A Bruxelles, face à la précarité
Titre, "Des rencontres et des mots". Sous-titre, "Ecritures conjuguées". Publié aux éditions Ker, ce recueil de quinze témoignages résulte de la détermination de la Foire du Livre de Bruxelles, d'Amnesty International et de Médecins du Monde. Quinze rédactrices et rédacteurs, en duo avec autant de témoins, s'efforcent de parler au nom du peuple des invisibles, pour rappeler leur existence, manifester leur présence. "Le Soir" vient de publier un dossier sur un fait qui choque sans vraiment déranger, à la longue. Dans la capitale de l'Europe, une personne sur trois vit sous le seuil de pauvreté. En Wallonie, la situation n'est pas meilleure. Malgré l'action de CPAS sous-financés et d'associations qui se décarcassent avec des bouts de ficelle. Telle est la réalité que l'on ne perçoit, dans les rues, qu'à condition d'ouvrir tout grand les yeux et d'écouter les gens. Pas si facile.
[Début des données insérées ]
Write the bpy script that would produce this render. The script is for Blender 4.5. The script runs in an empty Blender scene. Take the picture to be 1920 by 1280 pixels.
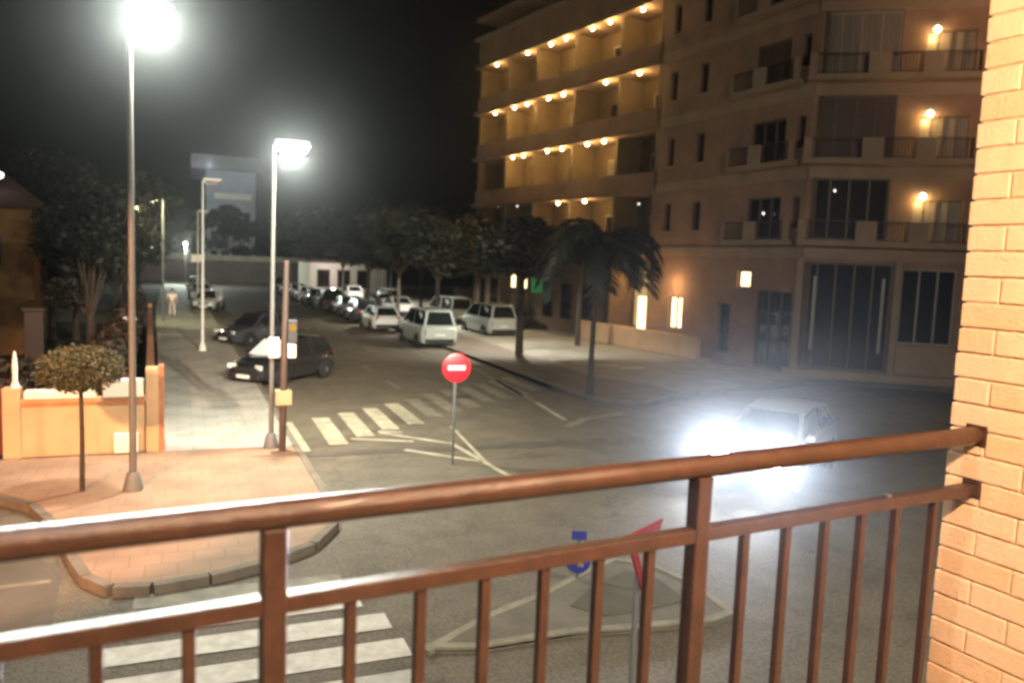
import bpy, bmesh, math, random
from mathutils import Vector, Matrix
R = math.radians
scene = bpy.context.scene
COL = scene.collection
rnd = random.Random(7)

# ---------------------------------------------------------------- camera
H = 4.3
yaw, pitch, roll = R(22.8), math.atan(0.1), math.atan(0.040)
fw = Vector((math.sin(yaw)*math.cos(pitch), math.cos(yaw)*math.cos(pitch), -math.sin(pitch)))
r0 = Vector((math.cos(yaw), -math.sin(yaw), 0)); u0 = r0.cross(fw)
rt = r0*math.cos(roll) + u0*math.sin(roll); up = rt.cross(fw)
cd = bpy.data.cameras.new('camera'); cam = bpy.data.objects.new('camera', cd); COL.objects.link(cam)
m = Matrix.Identity(4)
for i in range(3):
    m[i][0], m[i][1], m[i][2] = rt[i], up[i], -fw[i]
m.translation = (0, 0, H)
cam.matrix_world = m
cd.sensor_width = 36; cd.lens = 1500/1920*36; cd.clip_start = 0.05; cd.clip_end = 3000
cd.dof.use_dof = True; cd.dof.focus_distance = 4.2; cd.dof.aperture_fstop = 1.8
scene.camera = cam
# ---------------------------------------------------------------- night sky, exposure
w = bpy.data.worlds.new('World'); scene.world = w; w.use_nodes = True
bg = w.node_tree.nodes['Background']
bg.inputs[0].default_value = (0.0085, 0.0062, 0.0052, 1); bg.inputs[1].default_value = 0.15
vs = scene.view_settings
vs.view_transform = 'Standard'; vs.look = 'None'; vs.exposure = 0; vs.gamma = 1
cy = scene.cycles
cy.use_denoising = True
cy.pixel_filter_type = 'BLACKMAN_HARRIS'; cy.filter_width = 2.4
cy.sample_clamp_indirect = 6; cy.max_bounces = 6; cy.volume_bounces = 0

WHITE = (0.90, 1.0, 0.90); GROUNDW = (1.0, 0.93, 0.74); WARM = (1.0, 0.60, 0.27); AMBER = (1.0, 0.64, 0.21)

# ---------------------------------------------------------------- materials
def mat(name, c, rough=0.7, metal=0.0, var=0.0, scale=3.0, c2=None, bump=0.0, bscale=40, spec=0.5, emit=None, es=0.0, coat=0.0, alpha=None, stretch=None):
    M = bpy.data.materials.new(name); M.use_nodes = True
    nt = M.node_tree; b = nt.nodes['Principled BSDF']
    b.inputs['Base Color'].default_value = (*c, 1); b.inputs['Roughness'].default_value = rough
    b.inputs['Metallic'].default_value = metal; b.inputs['Specular IOR Level'].default_value = spec
    if coat: b.inputs['Coat Weight'].default_value = coat; b.inputs['Coat Roughness'].default_value = 0.05
    if emit: b.inputs['Emission Color'].default_value = (*emit, 1); b.inputs['Emission Strength'].default_value = es
    tc = nt.nodes.new('ShaderNodeTexCoord'); src = tc.outputs['Object']
    if stretch:
        mp = nt.nodes.new('ShaderNodeMapping'); mp.inputs['Scale'].default_value = stretch
        nt.links.new(src, mp.inputs[0]); src = mp.outputs[0]
    if var or c2:
        n = nt.nodes.new('ShaderNodeTexNoise'); n.inputs['Scale'].default_value = scale; n.inputs['Detail'].default_value = 8; n.inputs['Roughness'].default_value = 0.65
        nt.links.new(src, n.inputs['Vector'])
        r_ = nt.nodes.new('ShaderNodeValToRGB'); r_.color_ramp.elements[0].position = 0.34; r_.color_ramp.elements[1].position = 0.68
        a = tuple(x*(1-var) for x in c); d = c2 or tuple(min(1, x*(1+var)) for x in c)
        r_.color_ramp.elements[0].color = (*a, 1); r_.color_ramp.elements[1].color = (*d, 1)
        nt.links.new(n.outputs[0], r_.inputs[0]); nt.links.new(r_.outputs[0], b.inputs['Base Color'])
    if bump:
        n2 = nt.nodes.new('ShaderNodeTexNoise'); n2.inputs['Scale'].default_value = bscale; n2.inputs['Detail'].default_value = 6
        nt.links.new(tc.outputs['Object'], n2.inputs['Vector'])
        bp = nt.nodes.new('ShaderNodeBump'); bp.inputs['Strength'].default_value = bump; bp.inputs['Distance'].default_value = 0.02
        nt.links.new(n2.outputs[0], bp.inputs['Height']); nt.links.new(bp.outputs[0], b.inputs['Normal'])
    return M

def paver_mat(name, c, c2, mortar, sx, sy, rough=0.75):
    M = mat(name, c, rough); nt = M.node_tree; b = nt.nodes['Principled BSDF']
    tc = nt.nodes.new('ShaderNodeTexCoord')
    br = nt.nodes.new('ShaderNodeTexBrick'); br.inputs['Scale'].default_value = 1; br.inputs['Brick Width'].default_value = sx; br.inputs['Row Height'].default_value = sy
    br.inputs['Mortar Size'].default_value = 0.012; br.inputs['Color1'].default_value = (*c, 1); br.inputs['Color2'].default_value = (*c2, 1); br.inputs['Mortar'].default_value = (*mortar, 1)
    nt.links.new(tc.outputs['Object'], br.inputs['Vector'])
    n = nt.nodes.new('ShaderNodeTexNoise'); n.inputs['Scale'].default_value = 1.1; n.inputs['Detail'].default_value = 8
    nt.links.new(tc.outputs['Object'], n.inputs['Vector'])
    mx = nt.nodes.new('ShaderNodeMix'); mx.data_type = 'RGBA'; mx.blend_type = 'MULTIPLY'; mx.inputs[0].default_value = 0.75
    rp = nt.nodes.new('ShaderNodeValToRGB'); rp.color_ramp.elements[0].position = 0.3; rp.color_ramp.elements[0].color = (0.6, 0.6, 0.6, 1); rp.color_ramp.elements[1].position = 0.62; rp.color_ramp.elements[1].color = (1, 1, 1, 1)
    nt.links.new(n.outputs[0], rp.inputs[0])
    nt.links.new(br.outputs[0], mx.inputs[6]); nt.links.new(rp.outputs[0], mx.inputs[7]); nt.links.new(mx.outputs[2], b.inputs['Base Color'])
    return M

def glow(name, c, s):
    M = bpy.data.materials.new(name); M.use_nodes = True; nt = M.node_tree; nt.nodes.clear()
    e = nt.nodes.new('ShaderNodeEmission'); e.inputs[0].default_value = (*c, 1); e.inputs[1].default_value = s
    o = nt.nodes.new('ShaderNodeOutputMaterial'); nt.links.new(e.outputs[0], o.inputs[0]); return M

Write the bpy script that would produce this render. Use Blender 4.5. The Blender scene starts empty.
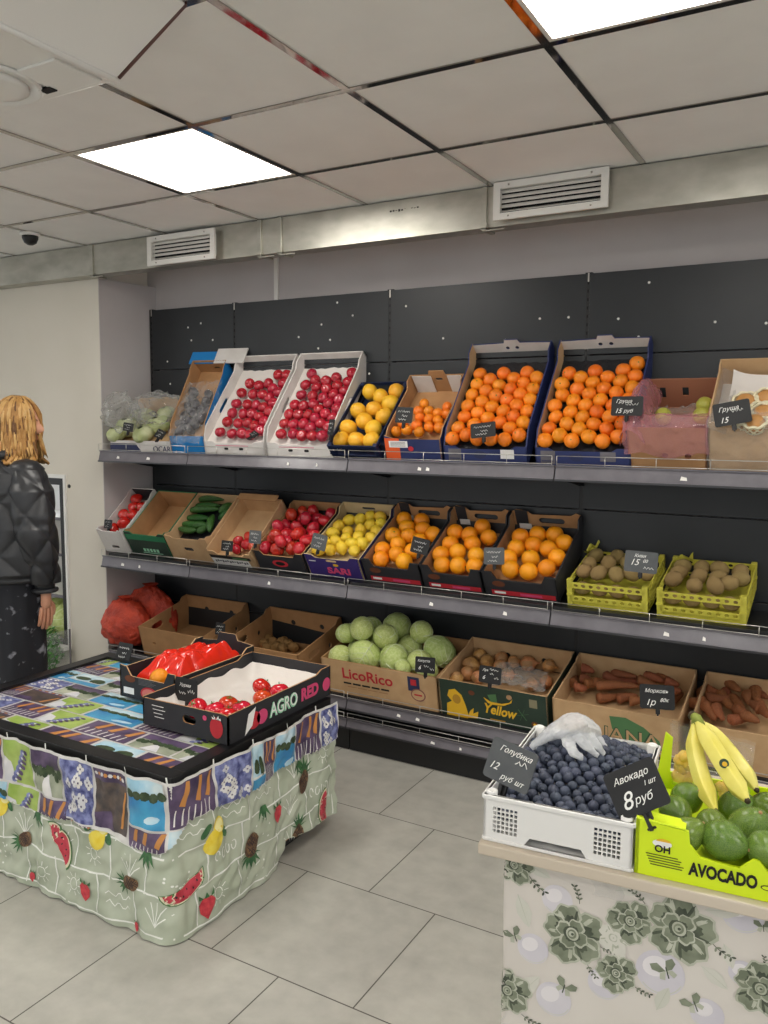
import bpy, bmesh, math, random
from math import sin, cos, pi, radians, sqrt, atan2
from mathutils import Vector, Matrix, noise, Euler
from mathutils.geometry import tessellate_polygon
random.seed(7)
SC = bpy.context.scene
COL = SC.collection
# ------------------------------------------------------------------ camera
FPX, YAW, PITCH, ROLL, CAMZ = 822.5, -0.5197, 0.1053, 0.0086, 1.567
def cam_axes():
    f = Vector((sin(YAW)*cos(PITCH), cos(YAW)*cos(PITCH), -sin(PITCH)))
    r = Vector((cos(YAW), -sin(YAW), 0)); u = r.cross(f)
    return cos(ROLL)*r+sin(ROLL)*u, -sin(ROLL)*r+cos(ROLL)*u, f
CR, CU, CF = cam_axes()
CPOS = Vector((0, 0, CAMZ))
cd = bpy.data.cameras.new('camera'); cam = bpy.data.objects.new('camera', cd); COL.objects.link(cam)
cd.sensor_fit = 'VERTICAL'; cd.sensor_height = 36; cd.lens = FPX/1024*36; cd.clip_start = 0.02
cam.matrix_world = Matrix(((CR.x, CU.x, -CF.x, 0), (CR.y, CU.y, -CF.y, 0), (CR.z, CU.z, -CF.z, CAMZ), (0, 0, 0, 1)))
SC.camera = cam
def ray(x, y): return CF + CR*((x-384)/FPX) - CU*((y-512)/FPX)
def at_y(x, y, Y): r = ray(x, y); return CPOS + r*(Y/r.y)
def at_z(x, y, Z): r = ray(x, y); return CPOS + r*((Z-CAMZ)/r.z)
def crop(ox, oy, s):                       # measured points of a zoomed view -> points of the photograph
    return lambda p: (ox+p[0]/s, oy+p[1]/s)
# ------------------------------------------------------------------ materials
def lin(c):
    if isinstance(c, str):
        c = tuple(int(c[i:i+2], 16)/255 for i in (0, 2, 4))
    return tuple((v/12.92 if v <= .04045 else ((v+.055)/1.055)**2.4) for v in c)+(1,)
MATS = {}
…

Didier Daeninckx, dans sa préface, cite un court extrait d'un des textes: "L'année de mes dix-sept ans, je ne me suis pas lavé une seule fois". Il réagit avec ces mots..."Il y a des phrases comme ça, que l'on entend au milieu d'un flot de paroles et qui transpercent d'un coup le mur des indifférences. Celle-ci a été prononcée par un jeune Croate obligé de fuir son pays où la guerre avait bouleversé tous les arrimages historiques, politiques ou familiaux". A la page suivante, Gregory Laurent et Christine Defoin, de la FDL, manifestent la volonté d'être au plus près des personnes pour qui lire est plus compliqué que pour d'autres. Déjà, pour lire paisiblement, il faut avoir un endroit décent où se poser. Avoir l'esprit libre de ces tourments qui plombent le quotidien, quand on n'a plus de quoi faire des projets.
Lors de la présentation de ce document de lutte, des comédiennes et comédiens des Universités Populaires du Théâtre ont prêté leurs voix à des extraits des textes, appuyés par deux musiciens. Quand Denis Uvier, ancien SDF devenu éducateur de rue à Charleroi, entendit Virginie dire son poème dédié à la mémoire d'une jeune femme emportée par la rue et ses maux, il était bouleversé, en pensée avec ces compagnons qu'il défend avec cette énergie qui voudrait n'être pas du désespoir. Contre vents et marées, il lutte, c'est le sens de cet ouvrage, de tous ces textes, dans leur diversité de tons, de thèmes, de formes. .
Ecoutez donc "Trop Tôt Tu T'es Tue", carolo blues à la Denis Uvier, balancé sur facebook, d'instinct, ainsi un message confié à la mer numérique, récupéré pour ce bouquin...
"Les yeux mouillés
Le coeur noyé
Main tendue vers quoi
La peur de vivre ta vie
Elle a dit, tremblante
Une petite pièce s'il vous plaît
Je ne bois pas, ne fume pas
Te demande juste
De quoi manger
Elle a baissé la tête
Sous le regard de l'autre
Qui ressent son humanité
Suis parti avec elle
Manger chez l'ami Pippo
Comme d'hab, il a souri
Un paquet de frites, un cervelas
Une fricadelle, un orangina
Modeste repas, tu diras
Elle, folle de joie
Trop vite mangera
Elle dit merci, sourit
S'en alla je ne sais où
Jamais plus
Je ne la croiserai
Puis, triste, triste
J'ai appris, déchiré/
Qu'elle se droguait
Vendait son corps
A Bruxelles et Verviers
Dans des squats perdus
Elle a fini sa route, vaincue/
Par la poudre qui tue
J'me rappelle plus vraiment
La couleur de ses yeux
Ni même de ses cheveux
Mais j'me souviens fort
De ce sourire si frêle
C'était au snack de Pippo
Chez qui on reçoit
Les super frites de Charleroi
Salut à toi là-haut
Quel était ton nom?
SDF, étrange inconnue
Trop tôt tu t'es tue
Trop tôt tu t'es tue".
-Les auteurs sont: Henri Belyn, Véronique Bergen, Laurent Demoulin, Geneviève Damas, François Filleul, Kenan Görgün, Gioia Kayaga, Françoise Lalande, Marcel Leroy, Lisette Lombé, Maïté Lonne, Patrice Moncomble, Pedro Romero, Fatiha Saidi, Nathalie Skowronek, Kim Thûy, Denis Uvier. Illustration de la couverture: Kelechi Johnbosco.